Tapi Nabi tidak melakukan itu. Nabi berdiri di sekitar Ka’bah dan Masjidil Haram, lalu Nabi membuka pidatonya, “Wahai orang-orang Quraisy, menurut pendapatmu, apa yang akan aku lakukan terhadap kalian?” “Yang baik-baik, sepupu yang pemurah,” jawab mereka.

Dalam Sirah Nabi yang lain, jawaban mereka adalah “kami berkata yang baik dan berpikir yang baik, saudara yang mulia dan baik hati, putra saudara yang mulia dan baik hati, adalah hakmu untuk memerintah.”

Dengan bergetar Nabi kemudian berbicara, “hari ini adalah hari kasih sayang (al-yawm yawmul marhamah). Pergilah kamu sekalian. Kalian sekarang sudah bebas (antumut thulaqa).” Nabi memaafkan musuh-musuhnya, baik ketika ia masih dalam jumlah kecil yang lemah, maupun ketika sudah jadi mayoritas yang kuat. Seperti juga Nabi Isa, Nabi Muhammad bersabda “(Laysal wasil bil mukafi, walakin al-wasil al-ladzi idza quti’at rahimahu washalaha) Bukanlah silaturahmi itu membalas kunjungan, tetapi adalah menyambung tali yang putus”: tali persahabatan, tali kekerabatan, tali kasih sayang (Hadis Shahih Bukhari).

Dalam Islam, Nabi Muhammad sendiri dipanggil sebagai “nabiyyur rahmah: nabi dengan kesantunan dan empati yang luar biasa, yang diutus “al-mab’uts rahmatan lil ‘alamin”. Kurang apa lagi keindahan, humanitas, dan keagungan sikap Nabi Muhammad?

Bagi saya, Nabi Isa dan Yesus adalah person yang sama dengan panggilan yang berbeda. Nabi Isa dan Nabi Muhammad tidak pernah berjumpa secara fisik. Rentang waktu lebih dari 500 tahun memisahkan fisik mereka.
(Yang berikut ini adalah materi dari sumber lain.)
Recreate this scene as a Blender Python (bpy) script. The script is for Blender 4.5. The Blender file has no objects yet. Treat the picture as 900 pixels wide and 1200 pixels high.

Tetapi “persahabatan spiritual” mereka mestinya menuntun kita: kaum Muslim dan Kristen menjalin persahabatan tulus serupa.

Warisan “kesamaan teologis” keduanya dalam hal empati, simpati, dan akhlak yang agung rasanya kini semakin relevan dan kontekstual di tengah iklim polarisasi, permusuhan dan kebencian, baik antara Muslim dan Kristen maupun di antara sesama agama masing-masing.

Tetapi, yang dirawat oleh memori kaum Muslim-Kristen hari ini adalah warisan konflik dan perang antara dua agama bersaudara ini: Perang Salib, Penjajahan terhadap negeri-negeri Muslim yang kebetulan penjajahannya adalah kaum Kristen-Protestan, dan konflik-konflik yang lain.

Mengapa warisan sejarah politik yang berdarah-darah itu yang kita rawat? Mengapa kita tidak melanjutkan “warisan teologis dan historis” yang harmonis antara Nabi Isa dan kaum Kristen dengan Nabi Muhammad dan kaum Muslim?